## Requirements
Among the entries below, find the lines with "Write" and copy them.

## Records shown
============================================================
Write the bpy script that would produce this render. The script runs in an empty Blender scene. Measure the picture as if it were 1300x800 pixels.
============================================================
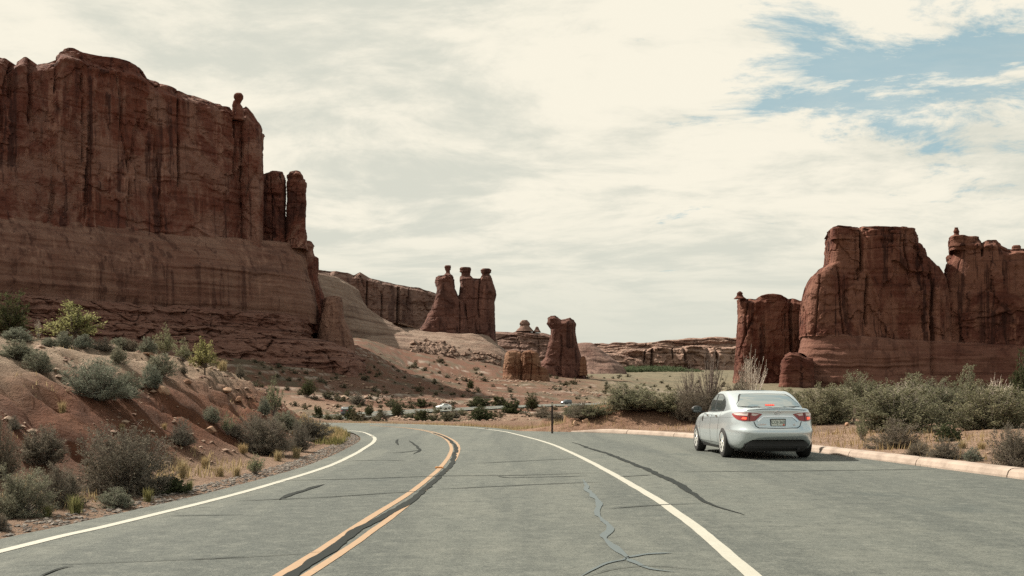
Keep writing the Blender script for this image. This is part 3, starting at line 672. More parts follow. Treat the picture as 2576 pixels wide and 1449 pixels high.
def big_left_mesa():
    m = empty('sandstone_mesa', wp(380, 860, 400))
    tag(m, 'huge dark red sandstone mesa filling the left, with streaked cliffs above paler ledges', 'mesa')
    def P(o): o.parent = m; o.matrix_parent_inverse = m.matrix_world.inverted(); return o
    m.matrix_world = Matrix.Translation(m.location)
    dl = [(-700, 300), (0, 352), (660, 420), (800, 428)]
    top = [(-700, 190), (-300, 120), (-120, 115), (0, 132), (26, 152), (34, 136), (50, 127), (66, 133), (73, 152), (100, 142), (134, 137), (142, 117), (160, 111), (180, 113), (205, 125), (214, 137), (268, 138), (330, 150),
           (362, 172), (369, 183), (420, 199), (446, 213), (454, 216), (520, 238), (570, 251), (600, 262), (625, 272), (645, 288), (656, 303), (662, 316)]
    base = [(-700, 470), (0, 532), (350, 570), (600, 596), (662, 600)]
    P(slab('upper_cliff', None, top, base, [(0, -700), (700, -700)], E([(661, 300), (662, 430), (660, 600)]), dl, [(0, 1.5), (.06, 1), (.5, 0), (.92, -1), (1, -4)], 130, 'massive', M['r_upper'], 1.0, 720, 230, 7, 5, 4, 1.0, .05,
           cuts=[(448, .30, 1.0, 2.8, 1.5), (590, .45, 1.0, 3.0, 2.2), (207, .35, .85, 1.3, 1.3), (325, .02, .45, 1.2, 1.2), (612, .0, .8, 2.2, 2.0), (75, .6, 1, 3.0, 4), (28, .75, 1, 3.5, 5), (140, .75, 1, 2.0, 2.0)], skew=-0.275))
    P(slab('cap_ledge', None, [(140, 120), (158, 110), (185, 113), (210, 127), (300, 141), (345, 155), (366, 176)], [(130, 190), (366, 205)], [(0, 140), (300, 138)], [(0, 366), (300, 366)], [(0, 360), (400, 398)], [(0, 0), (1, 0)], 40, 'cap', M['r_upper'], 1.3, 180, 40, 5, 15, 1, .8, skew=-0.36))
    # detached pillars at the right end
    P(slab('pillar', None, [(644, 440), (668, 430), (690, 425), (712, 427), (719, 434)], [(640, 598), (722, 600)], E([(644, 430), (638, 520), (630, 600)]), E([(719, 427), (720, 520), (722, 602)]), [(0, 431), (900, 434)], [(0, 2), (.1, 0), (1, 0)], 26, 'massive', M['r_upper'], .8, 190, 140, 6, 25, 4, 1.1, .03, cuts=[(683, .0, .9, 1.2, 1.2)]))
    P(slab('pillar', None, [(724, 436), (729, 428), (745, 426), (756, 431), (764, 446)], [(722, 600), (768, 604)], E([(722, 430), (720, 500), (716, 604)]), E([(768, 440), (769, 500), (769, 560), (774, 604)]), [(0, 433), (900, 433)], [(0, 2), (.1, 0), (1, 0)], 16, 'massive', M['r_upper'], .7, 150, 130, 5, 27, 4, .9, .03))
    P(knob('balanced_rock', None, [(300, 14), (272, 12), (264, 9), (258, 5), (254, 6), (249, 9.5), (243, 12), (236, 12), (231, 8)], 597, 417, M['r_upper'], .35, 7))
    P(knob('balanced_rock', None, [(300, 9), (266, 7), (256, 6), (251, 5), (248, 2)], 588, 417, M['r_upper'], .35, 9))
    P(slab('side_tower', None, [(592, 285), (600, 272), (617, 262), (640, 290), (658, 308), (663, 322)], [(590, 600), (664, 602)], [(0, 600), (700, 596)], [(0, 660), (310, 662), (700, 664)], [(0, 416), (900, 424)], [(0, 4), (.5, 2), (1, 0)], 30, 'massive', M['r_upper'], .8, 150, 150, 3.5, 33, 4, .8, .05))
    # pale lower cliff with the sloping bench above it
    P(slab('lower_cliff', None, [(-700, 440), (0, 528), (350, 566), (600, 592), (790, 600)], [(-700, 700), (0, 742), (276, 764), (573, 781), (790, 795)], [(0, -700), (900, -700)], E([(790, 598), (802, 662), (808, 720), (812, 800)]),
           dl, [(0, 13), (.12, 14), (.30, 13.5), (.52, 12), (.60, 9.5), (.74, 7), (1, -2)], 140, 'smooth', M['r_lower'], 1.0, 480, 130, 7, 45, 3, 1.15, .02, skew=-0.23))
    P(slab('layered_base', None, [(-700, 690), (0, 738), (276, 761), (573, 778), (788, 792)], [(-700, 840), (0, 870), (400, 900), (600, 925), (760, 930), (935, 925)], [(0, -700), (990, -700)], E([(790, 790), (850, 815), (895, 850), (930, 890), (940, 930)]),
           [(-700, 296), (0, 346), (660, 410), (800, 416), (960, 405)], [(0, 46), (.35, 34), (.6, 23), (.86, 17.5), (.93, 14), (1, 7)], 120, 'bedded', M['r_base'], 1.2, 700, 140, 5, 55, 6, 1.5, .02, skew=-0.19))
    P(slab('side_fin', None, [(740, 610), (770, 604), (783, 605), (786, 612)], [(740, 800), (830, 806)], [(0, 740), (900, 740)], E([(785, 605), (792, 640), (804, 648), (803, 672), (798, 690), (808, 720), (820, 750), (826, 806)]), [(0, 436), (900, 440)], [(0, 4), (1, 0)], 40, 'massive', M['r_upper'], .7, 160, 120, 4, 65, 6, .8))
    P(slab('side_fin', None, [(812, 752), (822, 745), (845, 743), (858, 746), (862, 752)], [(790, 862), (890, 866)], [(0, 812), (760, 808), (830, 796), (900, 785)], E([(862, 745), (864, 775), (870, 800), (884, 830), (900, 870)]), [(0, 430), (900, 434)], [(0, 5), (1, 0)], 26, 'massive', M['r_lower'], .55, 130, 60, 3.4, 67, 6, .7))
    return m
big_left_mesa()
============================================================
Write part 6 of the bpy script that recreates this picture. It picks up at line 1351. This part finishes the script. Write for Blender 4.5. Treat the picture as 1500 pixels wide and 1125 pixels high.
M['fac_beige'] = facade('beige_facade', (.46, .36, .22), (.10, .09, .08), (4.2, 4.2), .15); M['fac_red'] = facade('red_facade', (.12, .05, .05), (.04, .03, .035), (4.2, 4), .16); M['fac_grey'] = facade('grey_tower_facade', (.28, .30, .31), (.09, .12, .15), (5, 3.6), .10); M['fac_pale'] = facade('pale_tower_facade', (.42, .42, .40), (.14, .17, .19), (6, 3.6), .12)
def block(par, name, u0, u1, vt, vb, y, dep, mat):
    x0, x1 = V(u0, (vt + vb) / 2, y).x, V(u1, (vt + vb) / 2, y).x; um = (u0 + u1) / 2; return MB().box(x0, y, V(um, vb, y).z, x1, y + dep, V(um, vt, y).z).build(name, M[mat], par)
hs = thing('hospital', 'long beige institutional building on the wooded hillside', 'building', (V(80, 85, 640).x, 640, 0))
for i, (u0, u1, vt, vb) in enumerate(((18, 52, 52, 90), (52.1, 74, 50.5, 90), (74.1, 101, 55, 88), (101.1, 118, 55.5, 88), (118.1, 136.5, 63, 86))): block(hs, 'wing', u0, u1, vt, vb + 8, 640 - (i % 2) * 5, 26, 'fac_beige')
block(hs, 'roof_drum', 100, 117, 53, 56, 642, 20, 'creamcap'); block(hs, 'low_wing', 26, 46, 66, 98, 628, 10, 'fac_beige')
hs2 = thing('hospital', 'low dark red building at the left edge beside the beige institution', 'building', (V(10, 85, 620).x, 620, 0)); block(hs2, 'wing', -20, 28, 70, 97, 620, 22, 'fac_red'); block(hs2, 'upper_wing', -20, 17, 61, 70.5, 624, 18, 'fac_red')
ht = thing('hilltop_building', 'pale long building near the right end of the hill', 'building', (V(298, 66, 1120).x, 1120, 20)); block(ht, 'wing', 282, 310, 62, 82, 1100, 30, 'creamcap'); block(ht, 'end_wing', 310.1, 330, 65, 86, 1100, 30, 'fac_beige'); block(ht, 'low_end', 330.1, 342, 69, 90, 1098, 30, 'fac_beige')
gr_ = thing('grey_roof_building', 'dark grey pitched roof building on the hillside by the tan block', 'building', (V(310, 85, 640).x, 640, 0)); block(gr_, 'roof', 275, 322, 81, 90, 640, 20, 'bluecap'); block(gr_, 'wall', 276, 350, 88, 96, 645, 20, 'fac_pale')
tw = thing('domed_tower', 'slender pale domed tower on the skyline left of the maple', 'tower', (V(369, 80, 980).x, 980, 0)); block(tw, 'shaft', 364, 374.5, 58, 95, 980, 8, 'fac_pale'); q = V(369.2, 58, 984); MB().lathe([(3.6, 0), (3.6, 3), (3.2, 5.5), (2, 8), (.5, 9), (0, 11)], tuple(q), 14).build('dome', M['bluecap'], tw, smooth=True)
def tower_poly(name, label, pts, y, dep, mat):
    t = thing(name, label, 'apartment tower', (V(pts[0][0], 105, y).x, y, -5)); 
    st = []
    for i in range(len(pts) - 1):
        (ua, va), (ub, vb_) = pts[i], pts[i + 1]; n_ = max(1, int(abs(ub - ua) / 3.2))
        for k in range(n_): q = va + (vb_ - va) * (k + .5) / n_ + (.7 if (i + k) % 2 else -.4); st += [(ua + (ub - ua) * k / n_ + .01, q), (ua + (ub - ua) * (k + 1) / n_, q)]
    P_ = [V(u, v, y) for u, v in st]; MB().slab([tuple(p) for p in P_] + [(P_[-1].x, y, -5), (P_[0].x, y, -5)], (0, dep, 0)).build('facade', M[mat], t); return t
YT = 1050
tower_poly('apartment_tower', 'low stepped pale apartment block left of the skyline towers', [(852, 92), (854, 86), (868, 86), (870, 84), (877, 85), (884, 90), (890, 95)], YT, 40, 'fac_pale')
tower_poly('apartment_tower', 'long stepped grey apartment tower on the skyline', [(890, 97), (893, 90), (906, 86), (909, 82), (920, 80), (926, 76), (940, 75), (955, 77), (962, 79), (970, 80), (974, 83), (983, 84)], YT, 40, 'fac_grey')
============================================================
## Final result
Write the bpy script that would produce this render. The script runs in an empty Blender scene. Measure the picture as if it were 1300x800 pixels.
Write part 6 of the bpy script that recreates this picture. It picks up at line 1351. This part finishes the script. Write for Blender 4.5. Treat the picture as 1500 pixels wide and 1125 pixels high.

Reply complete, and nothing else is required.